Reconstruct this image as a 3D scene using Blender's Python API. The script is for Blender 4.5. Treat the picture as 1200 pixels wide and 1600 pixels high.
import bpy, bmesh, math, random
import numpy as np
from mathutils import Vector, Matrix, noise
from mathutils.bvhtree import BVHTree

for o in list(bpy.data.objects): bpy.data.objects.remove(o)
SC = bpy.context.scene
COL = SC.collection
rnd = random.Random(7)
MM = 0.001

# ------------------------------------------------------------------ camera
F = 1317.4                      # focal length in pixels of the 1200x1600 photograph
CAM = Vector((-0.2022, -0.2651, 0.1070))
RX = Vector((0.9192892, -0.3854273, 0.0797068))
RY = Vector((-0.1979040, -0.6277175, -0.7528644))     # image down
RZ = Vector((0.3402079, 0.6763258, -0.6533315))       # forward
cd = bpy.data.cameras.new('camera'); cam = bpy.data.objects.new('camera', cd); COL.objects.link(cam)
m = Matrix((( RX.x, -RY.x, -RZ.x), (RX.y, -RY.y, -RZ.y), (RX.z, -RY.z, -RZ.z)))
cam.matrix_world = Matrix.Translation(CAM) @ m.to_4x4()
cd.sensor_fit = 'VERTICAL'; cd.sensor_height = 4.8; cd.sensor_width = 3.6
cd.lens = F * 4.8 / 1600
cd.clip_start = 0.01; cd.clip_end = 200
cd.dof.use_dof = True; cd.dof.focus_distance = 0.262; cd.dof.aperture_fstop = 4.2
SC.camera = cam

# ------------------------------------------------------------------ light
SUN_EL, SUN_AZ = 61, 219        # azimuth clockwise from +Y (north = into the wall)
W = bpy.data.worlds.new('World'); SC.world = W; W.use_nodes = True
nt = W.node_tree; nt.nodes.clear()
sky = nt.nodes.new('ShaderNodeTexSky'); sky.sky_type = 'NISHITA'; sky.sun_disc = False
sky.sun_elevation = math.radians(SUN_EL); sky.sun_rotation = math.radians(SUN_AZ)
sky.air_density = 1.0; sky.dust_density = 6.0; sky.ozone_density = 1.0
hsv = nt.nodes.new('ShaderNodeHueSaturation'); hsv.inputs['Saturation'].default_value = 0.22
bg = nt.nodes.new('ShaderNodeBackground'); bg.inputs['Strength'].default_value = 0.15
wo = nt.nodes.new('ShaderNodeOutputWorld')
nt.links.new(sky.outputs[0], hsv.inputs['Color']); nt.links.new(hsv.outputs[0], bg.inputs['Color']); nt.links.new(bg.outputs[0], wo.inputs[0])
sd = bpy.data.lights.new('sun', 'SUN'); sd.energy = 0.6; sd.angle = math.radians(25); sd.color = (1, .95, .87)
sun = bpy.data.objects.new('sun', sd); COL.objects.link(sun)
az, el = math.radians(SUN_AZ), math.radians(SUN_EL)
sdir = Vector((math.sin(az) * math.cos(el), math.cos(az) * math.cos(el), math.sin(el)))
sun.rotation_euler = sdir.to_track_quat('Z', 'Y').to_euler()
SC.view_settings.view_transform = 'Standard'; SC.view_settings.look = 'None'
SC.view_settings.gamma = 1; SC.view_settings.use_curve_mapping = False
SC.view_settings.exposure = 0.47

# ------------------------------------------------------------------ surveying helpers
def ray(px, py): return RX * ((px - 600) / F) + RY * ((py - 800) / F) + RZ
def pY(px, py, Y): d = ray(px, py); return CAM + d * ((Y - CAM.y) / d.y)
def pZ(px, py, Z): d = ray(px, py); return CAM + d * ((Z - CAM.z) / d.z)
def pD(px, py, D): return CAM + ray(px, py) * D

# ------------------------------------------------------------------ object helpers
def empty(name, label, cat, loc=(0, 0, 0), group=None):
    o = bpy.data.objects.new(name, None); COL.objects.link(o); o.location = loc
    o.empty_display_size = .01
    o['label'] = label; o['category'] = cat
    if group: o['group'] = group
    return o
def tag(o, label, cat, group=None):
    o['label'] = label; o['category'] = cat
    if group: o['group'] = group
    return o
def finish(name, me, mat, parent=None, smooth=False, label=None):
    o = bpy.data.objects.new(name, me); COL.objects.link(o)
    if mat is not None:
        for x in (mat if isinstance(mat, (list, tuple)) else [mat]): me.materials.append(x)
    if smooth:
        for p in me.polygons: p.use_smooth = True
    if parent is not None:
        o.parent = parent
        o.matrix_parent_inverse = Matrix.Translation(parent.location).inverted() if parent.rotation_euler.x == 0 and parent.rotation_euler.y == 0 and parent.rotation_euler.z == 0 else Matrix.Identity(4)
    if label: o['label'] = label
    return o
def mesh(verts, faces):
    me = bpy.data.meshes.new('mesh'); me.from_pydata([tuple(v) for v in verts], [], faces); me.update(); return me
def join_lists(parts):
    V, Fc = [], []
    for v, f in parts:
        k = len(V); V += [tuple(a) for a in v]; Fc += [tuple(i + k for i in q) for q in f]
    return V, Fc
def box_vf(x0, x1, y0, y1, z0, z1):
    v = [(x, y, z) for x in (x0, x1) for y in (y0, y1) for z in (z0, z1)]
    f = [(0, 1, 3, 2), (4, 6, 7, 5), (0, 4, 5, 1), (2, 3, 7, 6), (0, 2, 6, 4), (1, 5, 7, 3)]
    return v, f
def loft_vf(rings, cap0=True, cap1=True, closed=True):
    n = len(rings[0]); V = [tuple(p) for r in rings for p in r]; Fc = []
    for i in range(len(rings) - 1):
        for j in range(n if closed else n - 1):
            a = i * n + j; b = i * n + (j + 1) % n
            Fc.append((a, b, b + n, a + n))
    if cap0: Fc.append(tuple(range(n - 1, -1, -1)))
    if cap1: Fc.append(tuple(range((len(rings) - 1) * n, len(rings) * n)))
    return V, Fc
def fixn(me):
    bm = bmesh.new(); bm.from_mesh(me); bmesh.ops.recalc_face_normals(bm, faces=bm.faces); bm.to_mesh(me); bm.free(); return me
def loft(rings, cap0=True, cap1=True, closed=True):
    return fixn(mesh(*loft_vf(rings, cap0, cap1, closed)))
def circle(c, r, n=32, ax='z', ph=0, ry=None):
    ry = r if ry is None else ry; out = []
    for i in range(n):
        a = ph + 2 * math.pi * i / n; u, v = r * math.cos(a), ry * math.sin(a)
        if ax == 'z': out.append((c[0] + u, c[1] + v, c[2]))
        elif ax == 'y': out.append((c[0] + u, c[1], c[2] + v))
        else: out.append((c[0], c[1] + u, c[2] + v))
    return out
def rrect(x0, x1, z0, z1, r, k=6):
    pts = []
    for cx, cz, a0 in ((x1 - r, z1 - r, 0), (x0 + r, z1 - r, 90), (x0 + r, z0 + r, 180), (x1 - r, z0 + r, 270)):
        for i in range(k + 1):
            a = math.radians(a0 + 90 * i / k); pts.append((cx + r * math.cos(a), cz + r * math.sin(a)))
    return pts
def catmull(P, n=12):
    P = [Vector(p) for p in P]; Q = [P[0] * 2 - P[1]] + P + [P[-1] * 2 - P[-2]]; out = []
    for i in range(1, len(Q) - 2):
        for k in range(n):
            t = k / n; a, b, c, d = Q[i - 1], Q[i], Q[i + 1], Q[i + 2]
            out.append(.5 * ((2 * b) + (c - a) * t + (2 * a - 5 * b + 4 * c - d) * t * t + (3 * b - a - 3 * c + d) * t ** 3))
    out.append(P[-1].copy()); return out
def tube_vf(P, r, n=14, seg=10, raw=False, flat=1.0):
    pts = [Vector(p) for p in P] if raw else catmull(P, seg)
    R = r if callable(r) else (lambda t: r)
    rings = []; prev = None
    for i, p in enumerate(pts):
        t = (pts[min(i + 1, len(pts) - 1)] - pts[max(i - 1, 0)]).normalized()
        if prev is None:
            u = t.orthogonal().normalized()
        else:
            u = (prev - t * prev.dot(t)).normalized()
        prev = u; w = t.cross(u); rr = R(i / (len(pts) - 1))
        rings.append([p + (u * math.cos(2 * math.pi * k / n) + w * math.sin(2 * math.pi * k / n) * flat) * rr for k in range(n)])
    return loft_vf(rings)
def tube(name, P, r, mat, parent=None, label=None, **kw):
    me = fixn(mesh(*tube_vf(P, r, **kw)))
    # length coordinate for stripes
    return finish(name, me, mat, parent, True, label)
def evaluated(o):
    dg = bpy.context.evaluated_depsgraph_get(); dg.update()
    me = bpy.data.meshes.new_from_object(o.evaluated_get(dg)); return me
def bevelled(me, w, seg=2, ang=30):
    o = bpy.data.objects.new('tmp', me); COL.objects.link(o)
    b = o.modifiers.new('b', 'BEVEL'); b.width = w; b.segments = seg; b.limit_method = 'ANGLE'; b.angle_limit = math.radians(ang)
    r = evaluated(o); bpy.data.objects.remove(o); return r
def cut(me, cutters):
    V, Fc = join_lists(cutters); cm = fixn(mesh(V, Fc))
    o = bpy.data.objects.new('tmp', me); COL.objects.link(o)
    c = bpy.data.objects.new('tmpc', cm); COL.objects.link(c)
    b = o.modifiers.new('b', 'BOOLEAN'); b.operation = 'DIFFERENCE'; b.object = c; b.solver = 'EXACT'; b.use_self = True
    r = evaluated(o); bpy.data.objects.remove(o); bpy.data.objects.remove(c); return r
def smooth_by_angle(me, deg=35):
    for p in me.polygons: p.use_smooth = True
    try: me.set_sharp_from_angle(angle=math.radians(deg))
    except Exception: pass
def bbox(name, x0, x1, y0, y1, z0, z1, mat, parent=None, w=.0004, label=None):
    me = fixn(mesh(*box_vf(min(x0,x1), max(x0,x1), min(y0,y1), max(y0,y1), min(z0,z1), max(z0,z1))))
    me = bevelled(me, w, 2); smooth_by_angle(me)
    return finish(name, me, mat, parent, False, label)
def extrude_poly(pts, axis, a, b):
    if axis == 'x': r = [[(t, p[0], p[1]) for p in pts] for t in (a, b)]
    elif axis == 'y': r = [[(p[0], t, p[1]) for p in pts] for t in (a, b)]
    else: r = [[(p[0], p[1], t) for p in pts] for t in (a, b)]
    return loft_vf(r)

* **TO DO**
Starting with the first line of the data above, copy each line exactly until you reach the line with "from mathutils.bvhtree import BVHTree"; include that line as well.

* **SOLUTION TO THE PROBLEM**
Reconstruct this image as a 3D scene using Blender's Python API. The script is for Blender 4.5. Treat the picture as 1200 pixels wide and 1600 pixels high.
import bpy, bmesh, math, random
import numpy as np
from mathutils import Vector, Matrix, noise
from mathutils.bvhtree import BVHTree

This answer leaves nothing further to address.